I want to query for first name and last name in a table with about 5 million rows. First name and last name are in separate columns as shown in the above table. I want to get all the rows where the first and last name are "John Smith". I don't want all the people that have John as their first name or Smith as their last name. I know I could do something like the following but because users sometimes chose to store the full name in the first_name column or in the last_name column I'm trying to setup a full text search.

SELECT ci.first_name,ci.last_name FROM contact_info ci
WHERE  ci.first_name LIKE 'John%' AND ci.last_name LIKE 'Smith%' 

When I run the query forcing it to use the primary key index then it returns a few hundred records for John Smith, this is what I want but it is slow and takes about 5 seconds. Here is the query:

SELECT ci.first_name,ci.last_name FROM contact_info ci USE INDEX(PRIMARY)
WHERE MATCH(ci.first_name,ci.last_name) AGAINST ('"John Smith"' IN BOOLEAN MODE);

When I run the query with the index the optimizer prefers, it doesn't return anything.

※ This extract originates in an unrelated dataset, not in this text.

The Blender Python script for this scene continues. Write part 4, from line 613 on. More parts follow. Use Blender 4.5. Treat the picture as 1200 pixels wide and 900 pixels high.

SELECT ci.first_name,ci.last_name FROM contact_info ci USE INDEX(idx_ft_first_name_last_name)
WHERE MATCH(ci.first_name,ci.last_name) AGAINST ('"John Smith"' IN BOOLEAN MODE);

Why isn't it returning anything? Is it not possible to query for "John Smith" across two columns with a full text index like this?


Solution

  • The documentation for FULLTEXT searching says this:

    A phrase that is enclosed within double quote (“"”) characters matches only rows that contain the phrase literally, as it was typed. The full-text engine splits the phrase into words and performs a search in the FULLTEXT index for the words. Nonword characters need not be matched exactly: Phrase searching requires only that matches contain exactly the same words as the phrase and in the same order. For example, "test phrase" matches "test, phrase".

    You've put the phrase "John Smith" into double quotes. But you don't have any single column containing that phrase: it's split across columns.

    Try leaving off the double quotes.

    Try ('John AND Smith' IN BOOLEAN MODE) and see what you get. It may work. Also, FULLTEXT should rank the records where both word match higher than those where only one matches.